15 Sci-Fi Movie Endings That Would Have Changed Everything
The death, the glory, the drama – you know how it ended. But what if it didn't?
Science fiction has always been the place to explore an infinite universe (or, universes) of possibilities, wowing generations of filmgoers from as far back as Georges Méliès’ Le Voyage dans la Lune (1902) through to present-day marvels, like Denis Villeneuve’s Dune or anything Christopher Nolan puts his budget behind. And, so often, the concluding scenes are used to fit in one last trick, plant doubt in our minds or levy a devastating final commentary against society.
But the endings we know and love (mostly) are not always what the filmmakers, actors or studios wanted. Sometimes grand finales leak and have to be tweaked, sometimes test audiences get their teeth into things and tear it apart, and sometimes directors decide that whatever they were aiming for in the first place just isn’t working anymore.
Could you imagine an MCU in which Loki bites it early doors? A Terminator universe cut off at the root by a happy ending? Or a Star Trek without Spock?
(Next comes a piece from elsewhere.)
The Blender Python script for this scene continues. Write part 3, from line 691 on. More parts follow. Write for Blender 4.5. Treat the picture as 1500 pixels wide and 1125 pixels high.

Well, you almost didn’t have to.
These are ten story-changing endings that were scripted – and in most cases actually filmed – but which either the filmmakers opted not to use, audiences rejected, studios nixed, or which were simply superseded by better options.
15. Arrival (2016)
Arrival arrived in Denis Villeneuve’s transitional period, when he had the artistic capital to attract big stars and command midweight budgets, but was still on his journey to becoming a household name. And it has all the hallmarks that define the director’s recent career, namely: philosophical and complex human stories set against a backdrop of grand, jaw-dropping spectacle.
Amy Adams and Jeremy Renner are linguist Louise Banks and theoretical physicist Ian Donnelly, called in to investigate and attempt to communicate with the extraterrestrial inhabitants of gigantic hovering spacecraft that have mysteriously arrived on Earth. The pair get up close and personal with the so-called Heptapods, researching and attempting to decode their complex written language.
The original script for the film had the Heptapods communicate blueprints to an interstellar ship that would provide a way to leave Earth in the face of imminent, planet-threatening disaster. And then Christopher Nolan’s Interstellar dropped.
Shaken by the similarity of the films, screenwriter Eric Heisserer had to re-tool his script to ensure Arrival remained its own thing, digging deeper into the language aspect instead. Thus, the film as we know it ends with Louise using the aliens’ language to experience memories of the future (just go with it), which allow her to prevent humanity from descending into devastating conflict and achieve global unity. And, at least on the macro scale, all is well.